Piuttosto che fare qualche aggiustamento in corsa di una ‘squadra’ che è apparsa, sin qui, alquanto incerta, non sarebbe meglio ridisegnare l’intero ‘quadro’ degli equilibri politici e varare un ‘Letta bis’ con il compito di portare a casa alcune riforme importanti?
“Gli equilibri politici sono cambiati dalla fine dello scorso anno: esaurita la discussione interna al Pd appare naturale fissare dei nuovi obiettivi di politica economica, per dare maggior respiro alle classi sociali più colpite dalla crisi. Penso a provvedimenti efficaci per rafforzare l’occupazione e incentivare l’industria, che sappiano cogliere la ripresa in atto in occidente, nonché un robusto investimento dello Stato per nuove iniziative di carattere infrastrutturale”.

Come sottolineato poc’anzi, lei proviene dalla Tunisia: come ha trovato questo Paese? Sta riuscendo a trovare un proprio equilibrio, oppure il passaggio da un sistema autoritario com’era quello di Ben Alì a un sistema politico democratico è comunque una fase di difficilissima gestione?

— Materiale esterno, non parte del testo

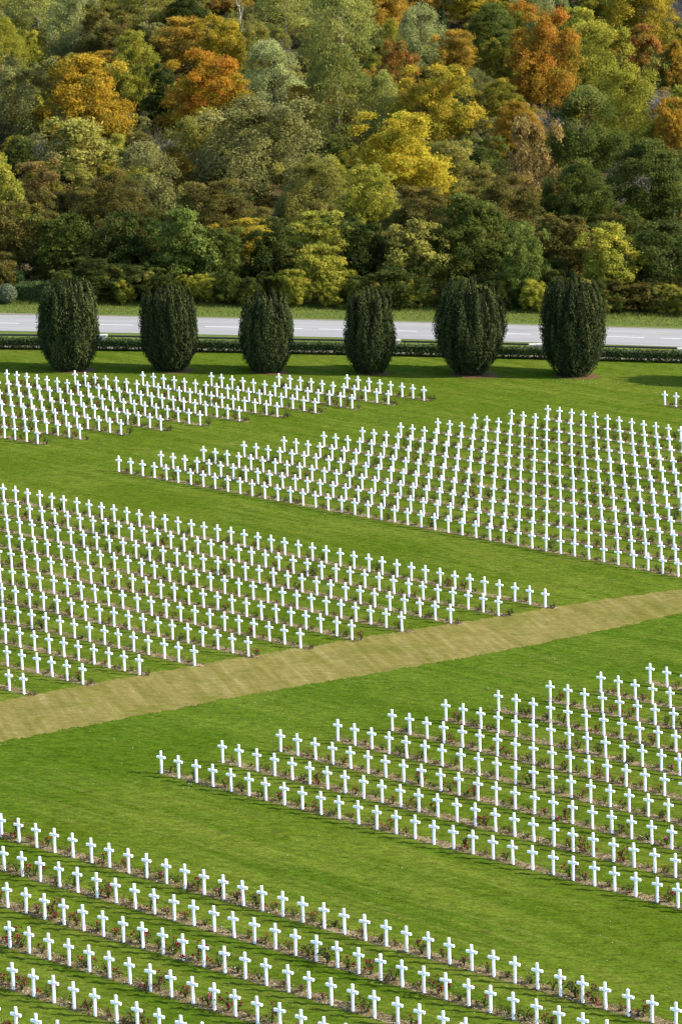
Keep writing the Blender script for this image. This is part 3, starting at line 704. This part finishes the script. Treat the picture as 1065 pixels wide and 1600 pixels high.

“Sono passati tre anni dalla fine della lunga permanenza al potere del presidente Ben Alì e non posso dire che tutte le illusorie premesse della cosiddetta rivoluzione araba siano state soddisfatte. Il Paese vive uno stato transitorio nel quale si può dire che si incominciano a intravedere i primi segni di una possibile stabilità politica e sociale, dopo mesi travagliati e rischiosi sul piano economico e della sicurezza sociale. Non mancano e non mancheranno altre battute d’arresto. Però, posso affermare che i tunisini hanno dimostrato una prevalente volontà di far convivere le diverse tendenze della società in un mutuo e reciproco rispetto, nel segno di una orgogliosa rinascita nazionale. Se prevarranno questi segnali saremo presto in condizione di parlare di modello tunisino”.

Può darci, invece, il suo punto di vista intorno al summit di Montreux e nel merito strettamente politico della questione siriana? Si tratta di uno sforzo diplomatico che riuscirà a far incamminare anche la Siria sulla strada della democrazia, oppure si rischia la destabilizzazione dell’intera area mediorientale?
“Purtroppo, la vicenda siriana resterà per lungo tempo sulla coscienza dei colpevoli ritardi della politica o della cinica indifferenza con la quale la comunità internazionale ha accompagnato questa vicenda, nonché dei calcoli spericolati dei grandi players dell’area. Ginevra 2 è un buon successo diplomatico, anche se non sono convinto che produrrà, nell’immediato, dei significativi cambiamenti. E’ importante che il conflitto si sposti su un terreno squisitamente politico. Per l’avvenire democratico, penso si dovranno attendere tempi futuri”.